Per continuare a usare il vecchio fuel oil l’unica possibilità (costosa e finora poco praticata) è installare uno scrubber, una specie di mega-catalizzatore. Le navi di nuova costruzione possono anche optare per il Gnl o altri carburanti alternativi. Altrimenti resta il gasolio, per cui si temono carenze e forti rincari, che potrebbero trasmettersi a tutto il comparto dei distillati (compreso il diesel per auto) e provocare tensioni extra anche sulle quotazioni del greggio.

Non solo. L’inevitabile aggravio dei costi per gli armatori – almeno il 25% in più solo per i carburanti, stima Wood Mackenzie, ossia 24 miliardi di dollari – potrebbe essere trasmesso a valle, fino ai consumatori finali, attraverso un aumento dei prezzi delle merci trasportate via mare.

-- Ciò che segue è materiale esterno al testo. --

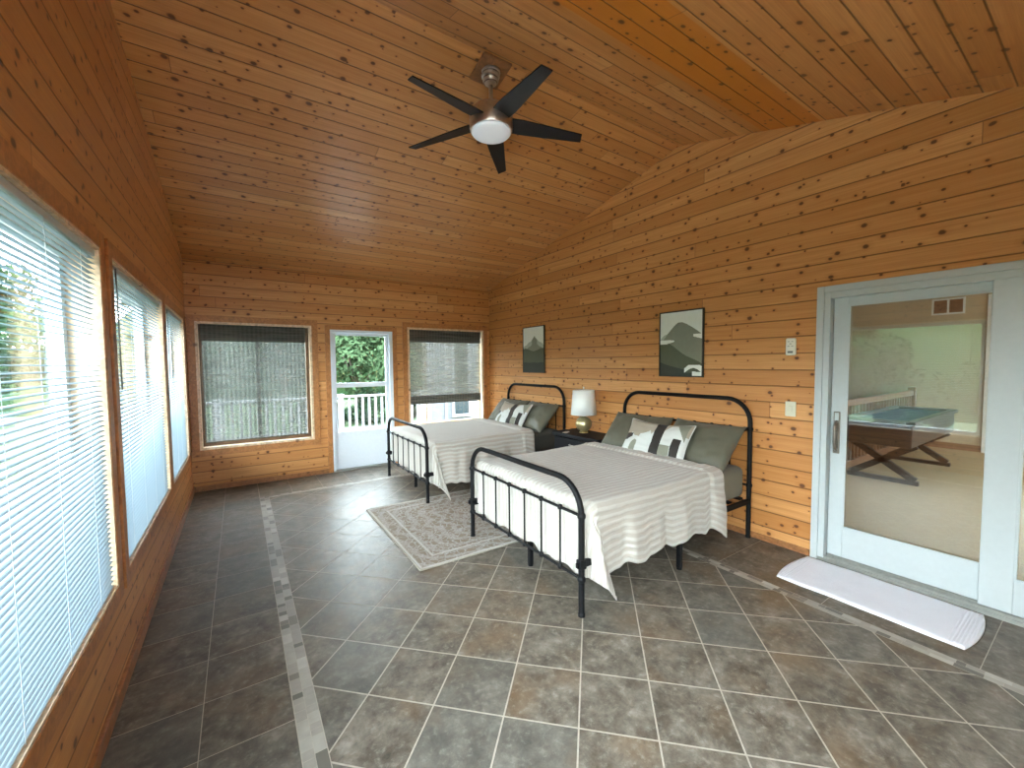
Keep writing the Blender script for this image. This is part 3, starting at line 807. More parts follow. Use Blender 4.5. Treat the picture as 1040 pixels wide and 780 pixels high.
def bedspread(label, loc, drop, hem_seed, x_head=1.47, foot=.42, far_drop=None):
    """quilt draped over the bed; hangs on both sides and inside the footboard; corner excess folds back along the side"""
    xf = .045; hy = .705; zt = .655; r = .05
    far_drop = far_drop or drop
    NXu, NYv = 170, 190
    rng = random.Random(hem_seed); ph = [rng.random() * 6.28 for _ in range(8)]
    U0, U1 = xf - foot, x_head; V0, V1 = -(hy + drop), hy + far_drop
    vs = []; uv = []
    def wave(t): return math.sin(t * 9.1 + ph[0]) + .6 * math.sin(t * 17.3 + ph[1]) + .3 * math.sin(t * 31 + ph[2])
    arc = r * PI / 2; ALPHA = math.radians(17)
    for i in range(NXu + 1):
        for j in range(NYv + 1):
            u = U0 + (U1 - U0) * i / NXu; v = V0 + (V1 - V0) * j / NYv
            du = max(0, xf + r - u); dv = max(0, abs(v) - (hy - r)); s = 1 if v > 0 else -1
            bx = max(u, xf + r); by = max(-(hy - r), min(hy - r, v)); hd = x_head - u
            n3 = mnoise.noise(Vector((u * 2.3, v * 2.3, hem_seed))); n4 = mnoise.noise(Vector((u * 7, v * 11, hem_seed + 5)))
            crown = .010 * n3 + .005 * n4 + .010 * (1 - (by / hy) ** 2)
            if du == 0 and dv == 0:
                x, y, z = bx, by, zt + crown
            elif du == 0 or dv == 0:
                d = du + dv
                if d < arc: a = d / r; out = r * math.sin(a); dz = r * (1 - math.cos(a))
                else: out = r; dz = r + d - arc
                hang = max(0, d - arc); k = min(1, hang / .2)
                if dv > 0:
                    hem = 1 + .028 * wave(bx * 2.0 + s) + (.28 * max(0, 1 - hd / .16) if hd < .16 else 0)
                    out += k * (.012 * wave(bx * 1.5) + .012) + hang * .05
                    x, y, z = bx, by + s * out, zt + crown - dz * (hem if hang > 0 else 1)
                else:
                    hem = 1 + .022 * wave(by * 2.1 + 4)
                    out += k * .006 * wave(by * 2.0)
                    x, y, z = max(bx - out, .030), by, zt + crown - dz * (hem if hang > 0 else 1)
            else:
                d = math.hypot(du, dv); ang = math.atan2(dv, du) / (PI / 2)   # 0 foot .. 1 side
                cd, sd = math.cos(ang * PI / 2), math.sin(ang * PI / 2)
                if d < arc: a = d / r; out = r * math.sin(a); dz = r * (1 - math.cos(a))
                else: out = r; dz = r + d - arc
                hang = max(0, d - arc)
                x = xf + r - cd * out; y = s * (hy - r + sd * out)
                e = 1 - abs(ang - .5) * 2
                al = (ALPHA if s < 0 else math.radians(3)) * e; fl_ = .05 if s < 0 else .05 + .24 * e
                k = min(1, hang / .12)
                x += math.sin(al) * hang
                y_side = s * (hy + .014 + hang * fl_ + .018 * (1 - ang) * k + .010 * math.sin(ang * 15 + ph[3]) * k)
                # foot-side layer near ang=0 stays inside the post, then passes outward behind it
                w = min(1, max(0, (ang - .10) / .22)); w = w * w * (3 - 2 * w)
                y = y * (1 - k * w) + y_side * k * w
                x = max(x, .030 if abs(y) < BHW + .03 else .012)
                z = zt - r * (1 if d > arc else dz / r) - hang * math.cos(al) if d > arc else zt - dz
                z -= .012 * hang * (wave((xf + r) * 2 + s) * ang + wave(4 + by * 2.1) * (1 - ang))
            z = max(z, .016)
            if hd < .17:   # turned-back band at the head edge
                lift = .014 * min(1, hd / .02 + .3) * min(1, (.17 - hd) / .03) + .007 * max(0, 1 - abs(hd - .15) / .025)
                if dv == 0: z += lift + .005 * mnoise.noise(Vector((by * 22, 1, hem_seed)))
                else: y += s * lift
            xx = x + (.020 * mnoise.noise(Vector((v * 4, 2.2, hem_seed))) + .008 * mnoise.noise(Vector((v * 17, 8, hem_seed)))) * max(0, 1 - hd / .3)
            vs.append((xx, y, z)); uv.append((u, v))
    fs = []
    for i in range(NXu):
        for j in range(NYv):
            o = i * (NYv + 1) + j; fs.append((o, o + NYv + 1, o + NYv + 2, o + 1))
    me = bpy.data.meshes.new('bedspread'); me.from_pydata(vs, [], fs); me.materials.append(M['quilt'])
    lay = me.uv_layers.new(name='uv')
    lay.data.foreach_set('uv', [c for l in me.loops for c in uv[l.vertex_index]])
    me.polygons.foreach_set('use_smooth', [True] * len(me.polygons))
    o = bpy.data.objects.new('bedspread', me); C.objects.link(o); o.location = loc
    so = o.modifiers.new('solid', 'SOLIDIFY'); so.thickness = .007; so.offset = 1.0
    tag(o, label, 'bedspread')
    return o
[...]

Un rinvio o anche solo un’applicazione graduale di Imo 2020 sembra comunque fuori discussione, nonostante il peso politico degli Usa. Per cambiare le regole è tardi: le procedure dell’Imo (e la necessità di modificare anche la convenzione Marpol, in base alla quale la Ue e altri Paesi hanno già limiti ancora più rigidi per le emissioni di zolfo) richiederebbero tempi lunghi, che andrebbero oltre il 1° gennaio 2020.

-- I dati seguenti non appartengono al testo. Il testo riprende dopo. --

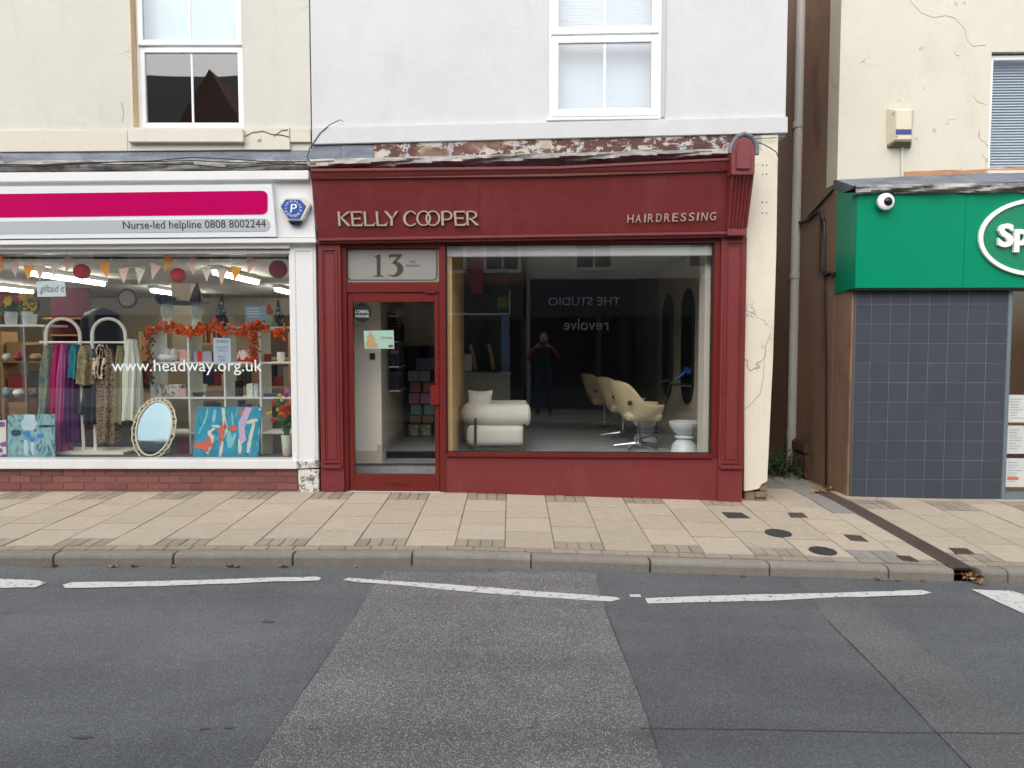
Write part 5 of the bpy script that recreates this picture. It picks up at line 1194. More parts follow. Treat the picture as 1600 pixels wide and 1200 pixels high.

Washington in ogni caso non ha trovato molti alleati: per ogni Paese a favore della sua proposta ce ne sono 4-5 contrari, sostiene Michelle Bockmann, analista di ClipperData che sta seguendo i lavori a Londra.

Anche i raffinatori americani si sono schierati contro la Casa Bianca: «Sono dieci anni che ci diamo da fare per prepararci a Imo 2020 e fino alla settimana scorsa francamente non avevamo mai sentito parlare di una fase di costruzione di esperienza – si è lamentato Chet Thomson, ceo di American Fuel & Petrochemicals Manufacturers – Ci ha preso in contropiede, suona come un messaggio in codice per cercare un rinvio delle regole».

La rivoluzione verde dello shipping sembra comunque destinata a provocare scossoni. Le stime appena aggiornate dall’Aie e presentate ieri all’Imo indicano un fabbisogno extra di 1,265 milioni di barili al giorno di gasolio per le navi, a fronte di una capacità sufficiente a produrne solo 1 mbg.